Guardé secretos y me volví huraña con los años. A veces no tengo ganas de ver a la gente, incluso a la gente que quiero. Tengo vocación de ermitaña, tengo vocación de monja de claustro sin la religión de por medio, tengo vocación de huelguista encadenado a un edificio sin decir una sola palabra.
Confieso que bebí desconsoladamente y te maldije muchas noches. Y te juro que fumé y te pedí perdón un montón de amaneceres después.
Hice una torre de naipes y te olvidé y te enterré, pero a veces me he dado el trabajo desconsolador de desenterrarte. Y cometí el pecado mortal de defenderte frente a mis amigos, aunque bien sabemos que no lo merecías, porque fuiste cruel. Realmente cruel.
Un día caminé kilometros y kilometros desde mi casa, compré dulces y se los di a un perro, porque me asqueé del azúcar que endulza las cosas de forma tan glotona y tan falsa.
Y te puedo asegurar que me maté y que quise recuperarme tal como era, aunque era imposible. Uno jamás vuelve a ser como era antes de una gran crisis. Uno jamás vuelve a tener la misma sonrisa en cada foto. Uno jamás piensa en los amigos de la misma forma tras cada llanto, cada sonrisa, cada traición, cada caminata de noche. Ni tu reflejo piensa lo mismo de ti, antes de ponerte el maquillaje y después de sacártelo.
Tenía que decir que mientras compraba papel higiénico se me ocurrió que quizás nos volvíamos pequeños, cada vez más. Que quizás estábamos olvidándonos de algo, de algo importante, que no nos enseñaban en las escuelas.
Tuve miedo de tantas cosas. Tuve miedo de nosotros, de ellos, de mí, de ti, de él. Y me empequeñecí hasta hacerme microscópica.
Tuve miedo de las paradojas, que nos dicen tan a menudo la verdad real, que dan escalofríos como terremotos en el cuerpo.
Pero me detuve también y miré mis fotos. Había algunas de cuando éramos niños y todo parecía más intacto y más nuevo, como recién sacado del envoltorio, como cuando recién abres un libro y sus páginas resultan incorruptibles y tienen un olor delicioso. Antes de que las letras penetren el alma, antes de que la tinta se cuele a través de las hojas hacia los ojos y se incruste en la mente como una daga llena de dulces venenos.
Cuando las hadas eran hadas. Y la pasta de dientes era una tontería, porque no tenía nada que ver con la realidad más íntima de cada uno.
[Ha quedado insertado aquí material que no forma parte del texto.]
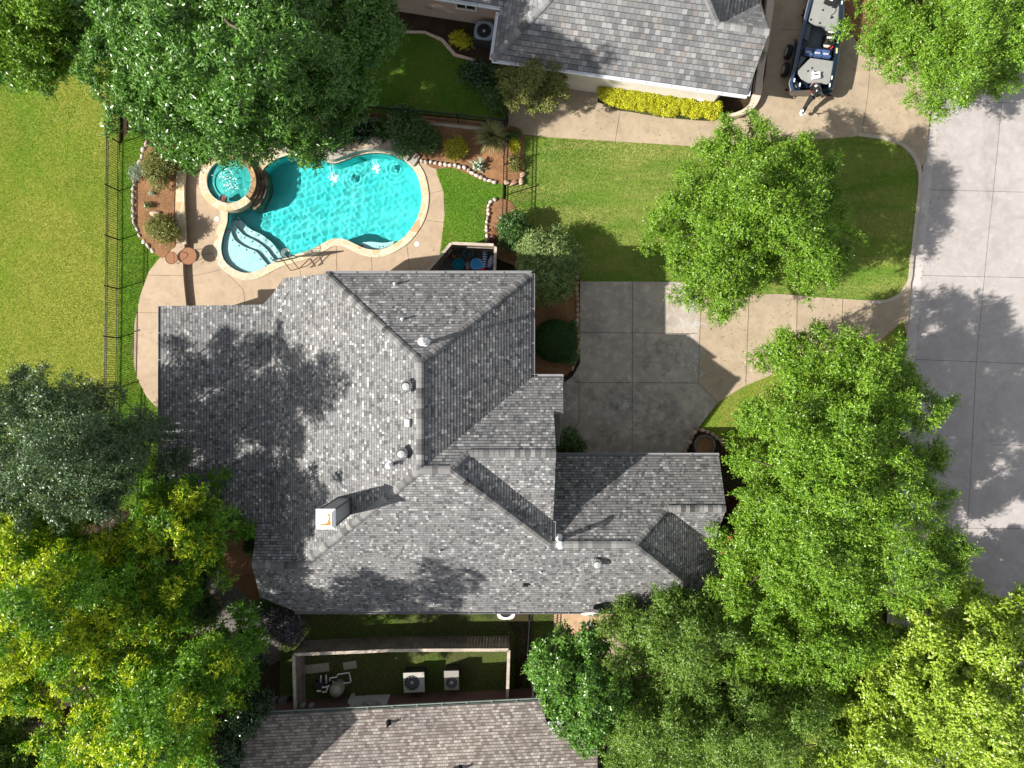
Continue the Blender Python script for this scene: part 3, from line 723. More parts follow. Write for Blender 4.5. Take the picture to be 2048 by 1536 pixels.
# ---------------- the main house
house = empty('house', (-1.0, -2.5, GZ), 'large house with a mottled grey shingle roof of many hips beside the pool', 'house')
pW = plane(-7.774, 0, 5.2, .628, 0); pE = plane(.811, 0, 5.2, -.63, 0); pN = plane(0, 4.573, 5.2, 0, -.718)
pS = plane(0, -3.252, 7.9, 0, .767); pN2 = plane(0, .27, 5.2, 0, -.7666); pGS = plane(0, -2.671, 7.455, 0, .756)
pE2 = plane(1.683, 0, 5.2, -.67, 0); pW2 = plane(-10.6, 0, 3.425, .113, 0); pG = plane(0, -7.725, 4.469, 0, -.663)
pWN = plane(0, -3.256, 2.6, 0, -.785); pE3 = plane(5.10, 0, 5.279, -.657, 0); pG2 = plane(0, -5.36, 4.252, 0, .87)
vA, vB, vC, vD, vE = (-7.774, 4.573), (.811, 4.573), (-3.478, .813), (-3.478, -3.252), (-2.344, -3.252)
vF, vG = (-1.683, -2.671), (1.69, -2.671); vV = (.811, .27)
vJ, vK = (-8.938, -7.725), (-10.6, -6.15)
vX, vY, vZ = (1.565, -6.669), (5.10, -6.669), (6.663, -5.36)
HF = [([vA, vC, vD, vJ, vK, (-10.6, 3.9), (-9.9, 4.60)], pW), ([vB, vV, vD, vC], pE), ([vA, vB, vC], pN),
      ([vD, vV, (2.12, .27), (2.05, -1.18), (1.67, -1.08), vG, vF, vE], pN2),
      ([(-10.6, 3.9), vK, (-15.75, -6.15), (-15.75, 3.5), (-11.0, 3.5)], pW2),
      ([vJ, (-11.07, -7.725), (-11.25, -6.15), vK], pG),
      ([vD, vE, vX, vY, (9.33, -10.29), (-9.84, -10.29), (-11.2, -9.48), (-11.07, -7.725), vJ], pS),
      ([vE, vF, (1.683, -5.659), (1.683, -6.669), vX], pE2), ([vF, vG, (1.71, -5.659), (1.683, -5.659)], pGS),
      ([vX, (1.565, -3.256), (9.35, -3.256), (9.18, -5.36), vZ, vY], pWN), ([vZ, (9.18, -5.36), (9.12, -7.14), (9.02, -7.14)], pG2),
      ([vY, vZ, (9.02, -7.14), (9.20, -7.16), (9.33, -10.29)], pE3)]
def roofz(x, y):
    zs = [pz(pl, (x, y)) for po, pl in HF if inside([x], [y], po)[0]]
    return max(zs) if zs else None
roof_o = roof(house, HF)
def v3(p, pl): return (p[0], p[1], pz(pl, p))
caps(house, [(v3(vA, pN), v3(vC, pN)), (v3(vB, pN), v3(vC, pN)), (v3(vC, pW), v3(vD, pW)), (v3(vD, pS), v3(vE, pS)), (v3(vX, pS), v3(vE, pS)),
             (v3(vF, pN2), v3(vE, pE2)), (v3(vG, pN2), v3(vF, pN2)), (v3(vJ, pS), v3(vD, pS)), (v3((-11.07, -7.725), pS), v3(vJ, pS)),
             (v3(vX, pWN), v3(vY, pWN)), (v3((9.33, -10.29), pE3), v3(vY, pE3)), (v3(vZ, pWN), v3(vY, pWN)), (v3((9.18, -5.36), pWN), v3(vZ, pWN))], M['cap'])
for a, c, pl, out in [(vA, vB, pN, (0, 1)), (vV, vB, pE, (1, 0)), (vV, (2.12, .27), pN2, (0, 1)), ((-15.75, -6.15), (-15.75, 3.5), pW2, (-1, 0)),
                      ((-9.84, -10.29), (9.33, -10.29), pS, (0, -1)), ((1.75, -3.256), (9.35, -3.256), pWN, (0, 1)), ((9.33, -10.2), (9.2, -7.2), pE3, (1, 0)),
                      ((1.683, -6.55), (1.683, -5.72), pE2, (1, 0))]:
    gutter(house, v3(a, pl), v3(c, pl), out=out)
gutter(house, (2.05, .22, 5.05), (2.05, -.45, 5.05), out=(1, 0)); gutter(house, (1.86, -1.85, 5.05), (1.86, -2.55, 5.05), out=(1, 0))
b = MB(); b.mesh([(1.6, -1.25, 5.75), (1.99, -1.25, 5.1), (1.99, -2.55, 5.1), (1.6, -2.55, 5.75)], [(3, 2, 1, 0)]); b.build('pent_roof', surf('dark_felt', (.06, .06, .062), .9), house)
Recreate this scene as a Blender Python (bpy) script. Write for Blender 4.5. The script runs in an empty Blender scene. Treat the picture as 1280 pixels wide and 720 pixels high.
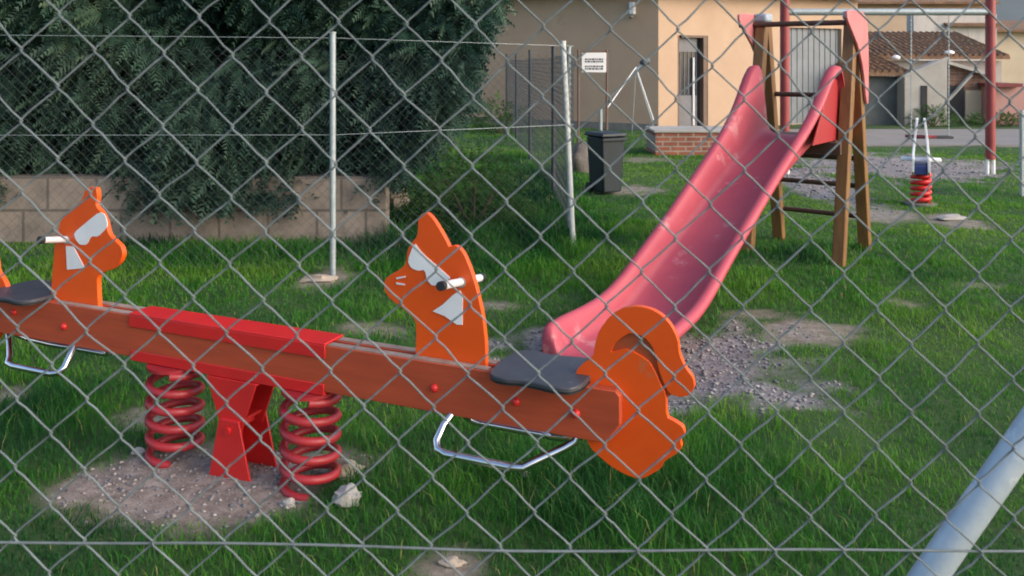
import bpy, bmesh, math, random
import numpy as np
from mathutils import Vector, Matrix, noise
R = math.radians
random.seed(7); rng = np.random.default_rng(7)
scene = bpy.context.scene
col = scene.collection
F, CX, HY, H = 1080.0, 640.0, 75.0, 1.5          # focal length in photo pixels, centre column, horizon row, eye height

# ---------------------------------------------------------------- measuring helpers
def at(x, y, Y): return Vector(((x-CX)/F*Y, Y, H-(y-HY)/F*Y))
def gnd(x, y, z=0.0): return at(x, y, F*(H-z)/(y-HY))
def on_plane(x, y, P, d):                          # vertical plane through P along ground direction d
    n = Vector((-d[1], d[0], 0)); ray = Vector(((x-CX)/F, 1, -(y-HY)/F)); o = Vector((0, 0, H))
    return o+ray*((Vector(P)-o).dot(n)/ray.dot(n))

# ---------------------------------------------------------------- materials
def newmat(name):
    m = bpy.data.materials.new(name); m.use_nodes = True
    nt = m.node_tree; b = nt.nodes['Principled BSDF']; return m, nt, b
def N(nt, t, **kw):
    n = nt.nodes.new(t)
    for k, v in kw.items():
        if k.startswith('i_'): n.inputs[k[2:].replace('_', ' ')].default_value = v
        else: setattr(n, k, v)
    return n
def ramp(nt, src, stops):
    r = nt.nodes.new('ShaderNodeValToRGB')
    while len(r.color_ramp.elements) < len(stops): r.color_ramp.elements.new(.5)
    for e, (p, c) in zip(r.color_ramp.elements, stops):
        e.position = p; e.color = (*c, 1) if len(c) == 3 else c
    nt.links.new(src, r.inputs[0]); return r.outputs[0]
def pnoise(nt, scale, detail=4, rough=.6, coord=None, stretch=None):
    tc = N(nt, 'ShaderNodeTexCoord'); out = tc.outputs['Object']
    if coord is not None: out = coord
    if stretch:
        mp = N(nt, 'ShaderNodeMapping'); mp.inputs['Scale'].default_value = stretch
        nt.links.new(out, mp.inputs[0]); out = mp.outputs[0]
    n = N(nt, 'ShaderNodeTexNoise', i_Scale=scale, i_Detail=detail, i_Roughness=rough)
    nt.links.new(out, n.inputs['Vector']); return n.outputs['Fac']
def bump(nt, b, h, strength=.3, dist=.01):
    bp = N(nt, 'ShaderNodeBump', i_Strength=strength, i_Distance=dist)
    nt.links.new(h, bp.inputs['Height']); nt.links.new(bp.outputs[0], b.inputs['Normal'])
def mat(name, c1, c2=None, scale=6, rough=.6, metal=0, bstr=.15, bdist=.004, stretch=None, wear=None, wearpos=.66, wscale=None):
    m, nt, b = newmat(name)
    c2 = c2 or tuple(x*.75 for x in c1)
    n = pnoise(nt, scale, 5, .62, stretch=stretch)
    c = ramp(nt, n, [(.32, c2), (.68, c1)])
    if wear:
        n2 = pnoise(nt, wscale or scale*3.1, 6, .7, stretch=stretch)
        f = ramp(nt, n2, [(wearpos, (0, 0, 0)), (wearpos+.06, (1, 1, 1))])
        mx = N(nt, 'ShaderNodeMixRGB'); nt.links.new(f, mx.inputs[0]); nt.links.new(c, mx.inputs[1])
        mx.inputs[2].default_value = (*wear, 1); c = mx.outputs[0]
    nt.links.new(c, b.inputs['Base Color'])
    b.inputs['Roughness'].default_value = rough; b.inputs['Metallic'].default_value = metal
    if bstr: bump(nt, b, pnoise(nt, scale*6, 4, .6, stretch=stretch), bstr, bdist)
    return m
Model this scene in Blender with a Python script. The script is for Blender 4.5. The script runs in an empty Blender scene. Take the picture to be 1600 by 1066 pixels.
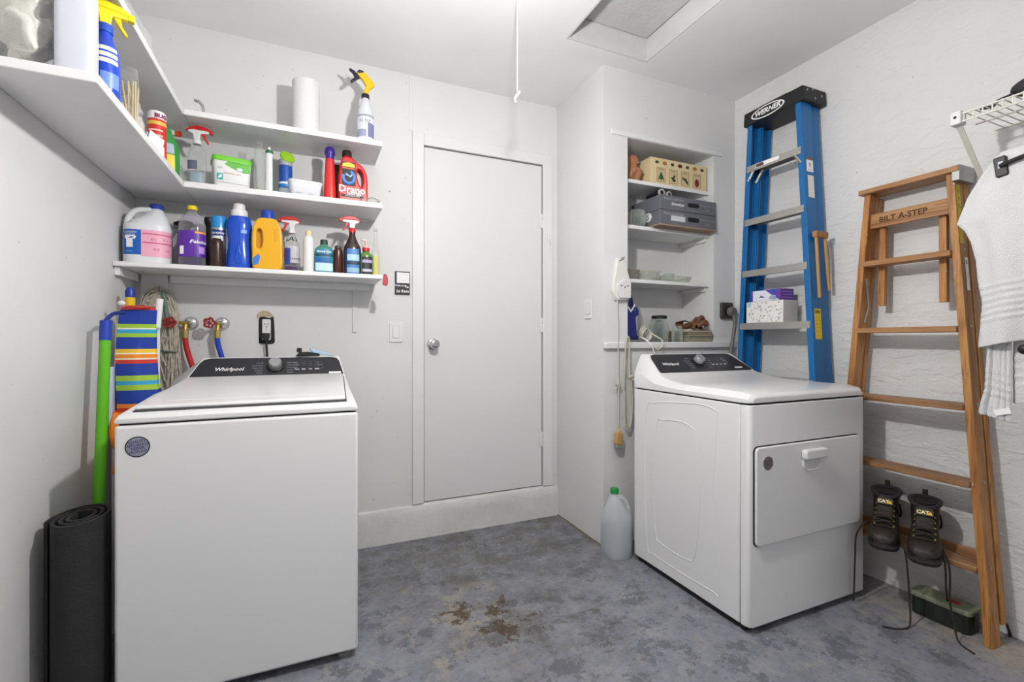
import bpy, bmesh, math, random
from mathutils import Vector, Matrix, Euler
random.seed(7)
PI = math.pi
SC = bpy.context.scene
COL = SC.collection

# ------------------------------------------------------------------ camera, world, light, exposure
cam_d = bpy.data.cameras.new('camera'); cam = bpy.data.objects.new('camera', cam_d); COL.objects.link(cam)
cam_d.sensor_width = 36.0; cam_d.lens = 36.0 * 727 / 1600
cam_d.shift_y = -3.0 / 1600
cam_d.clip_start = 0.02
cam.location = (0, 0, 1.125)
cam.rotation_euler = (PI / 2, 0, -math.radians(23.56))
SC.camera = cam
W = bpy.data.worlds.new('world'); SC.world = W; W.use_nodes = True
W.node_tree.nodes['Background'].inputs[0].default_value = (0.98, 0.99, 1.0, 1)
W.node_tree.nodes['Background'].inputs[1].default_value = 0.5
LAMP_POS = (0.50, 1.03, 2.04); LAMP_STRENGTH = 1180.0
REAR_FILL_POS = (0.5, -2.2, 2.46); REAR_FILL_STRENGTH = 30.0  # added fill light behind the view
SC.view_settings.view_transform = 'Standard'; SC.view_settings.look = 'None'
SC.view_settings.gamma = 1.0; SC.view_settings.exposure = 0.2
SC.view_settings.use_curve_mapping = False

# ------------------------------------------------------------------ materials
def lin(h):
    if isinstance(h, str):
        h = h.lstrip('#'); c = [int(h[i:i+2], 16) / 255 for i in (0, 2, 4)]
    else: c = list(h)
    return [((x + .055) / 1.055) ** 2.4 if x > .04045 else x / 12.92 for x in c]
MATS = {}
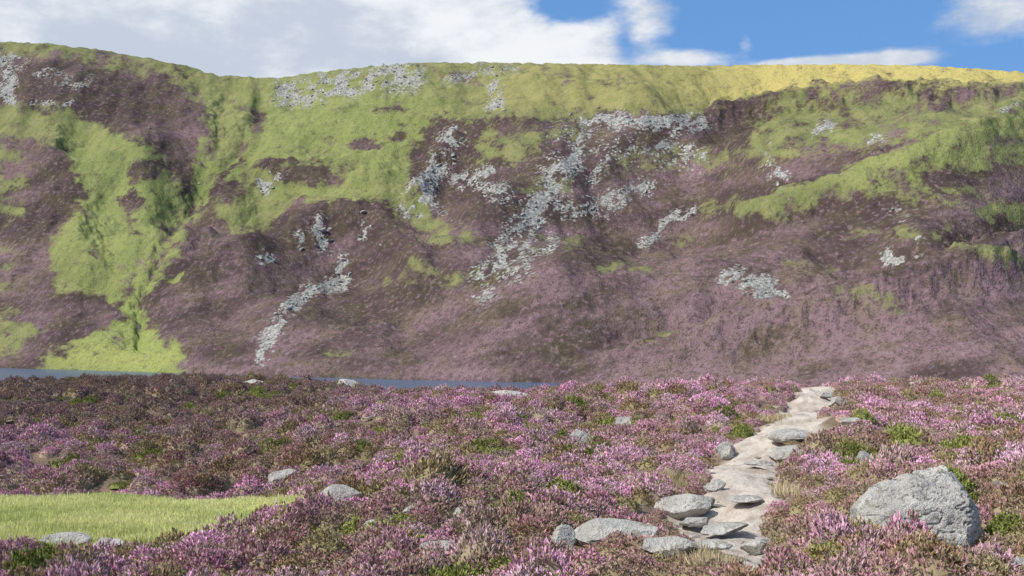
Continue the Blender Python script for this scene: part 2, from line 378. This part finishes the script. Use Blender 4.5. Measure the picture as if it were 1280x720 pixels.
R=[(430,636,52,27,12,.8,0,(.1,0)),(726,560,34,20,13,.8,0,(.1,0)),(441,483,30,17,14,.8,0,(-.2,0)),
 (640,500,56,10,15,.9,0,(-.1,0)),(672,512,40,10,16,.8,.2,(-.15,0)),(470,668,26,12,17,.8,0,(0,0)),(562,700,66,20,18,.8,.1,(0,0)),
 (765,682,120,26,19,.6,-.1,(-.08,0)),(832,700,70,20,20,.6,0,(-.1,0)),(700,692,34,24,21,.8,0,(.2,0)),(850,645,60,18,22,.8,0,(.1,0)),(878,636,34,12,23,.8,.3,(0,0)),
 (985,572,62,14,24,.8,.1,(.12,0)),(990,556,48,12,25,.8,0,(0,0)),(908,572,24,16,26,.8,0,(0,0)),(150,702,70,18,27,.7,0,(-.2,0)),(352,606,36,18,28,.8,0,(.1,0)),
 (1246,722,74,30,29,.8,0,(.1,0)),(1082,587,28,18,30,.8,0,(-.2,0)),(1046,508,26,10,31,.8,0,(0,0)),(1148,486,26,8,32,.8,0,(0,0)),(518,648,28,12,33,.8,0,(0,0)),
 (575,652,20,12,34,.8,0,(0,0)),(318,482,30,7,35,.8,0,(0,0)),(780,536,30,10,37,.8,0,(0,0)),(1064,536,30,10,38,.8,0,(0,0)),
 (938,690,34,12,39,.8,0,(0,0)),(345,668,20,10,41,.8,0,(0,0)),(900,668,60,8,43,.8,0,(.1,0)),(893,612,30,10,44,.8,0,(0,0)),(80,690,60,14,45,.8,0,(0,0)),
 (868,660,44,8,47,.8,.4,(0,0)),(945,585,34,5,50,.8,0,(0,0)),(760,666,40,12,51,.7,0,(0,0)),(1030,499,20,7,52,.8,0,(0,0)),
 (935,632,44,6,55,.9,.3,(0,0)),(885,690,50,9,59,.9,.2,(0,0))]
for i,a in enumerate(R):
    rock(a[0],a[1],a[2],a[3],a[4],a[5],a[6],a[7],sub=5 if a[2]>60 else 4,cuts=18)

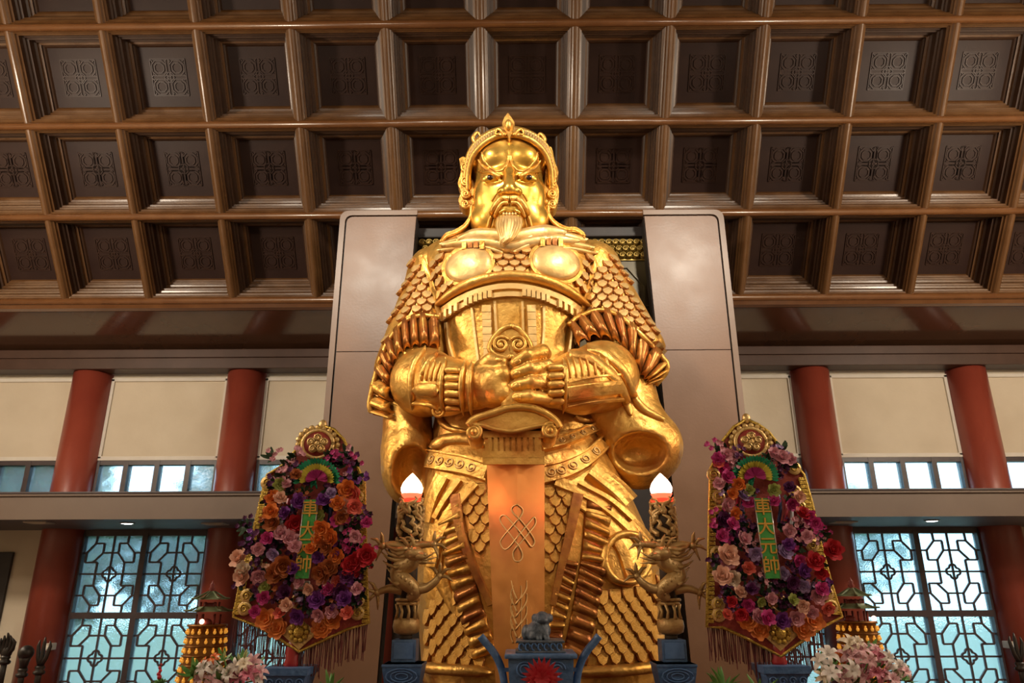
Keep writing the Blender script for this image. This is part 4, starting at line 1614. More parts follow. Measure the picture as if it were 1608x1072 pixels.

Pagar las cuentas no estaba en los planes, aunque sí podíamos ir al banco con los padres y estar en una jungla del Amazonas.
Pero nada de eso importa, porque querer volver a atrás es lo mismo que querer morirse pronto. Hay algo en el pasado que nos llama constantemente y está bien. Pero hay que seguir. Hay que seguir, seguir, seguir hasta encontrarse. Hasta encontrarnos.
¿Y ahora qué?
La vida se nos aparece de improviso y nos abofetea y qué importa. Nos pega y qué importa. Golpe, sonrisa, golpe, sonrisa, nos pega una patada y soltamos una carcajada a cambio.
No hace falta decir más. La magia se me presentó un día, mientras miraba un amanecer con unos amigos. Supe que ninguno de nosotros sería famoso probablemente, que quizás nadie nos conocía más allá de nuestras familias, que ninguno sería rico o saldría en la tele, que ninguno era una estrella de rock ni viajaba por el mundo...pero allí estábamos juntos, tomados de la mano, con las mismas dudas...y todas las posibilidades caían a nuestros pies. Vi un poco de mis ojos marcado por el fracaso antiguo, pero no me importó.
Pensé...la magia debe estar aquí, en este amanecer frío con los amigos un poco ebrios, en el sentir que todo puede ser tan perfecto como uno quiera (y la perfección no es nada más que esa imperfección que nos abrasa), sin necesidad del cuidado enfermizo de cada detalle.
Porque, estos amigos, estos grandes lunáticos, estos grandes héroes anónimos, me han encontrado y yo los encontré, porque permanecen y no son eternos, porque cada uno de nosotros tiene una sola vida y morirá algún día, porque respiramos con ansia y reímos hasta que nos da hipo...lo otro no importa.
Las hadas ya no son las que vienen a salvarnos.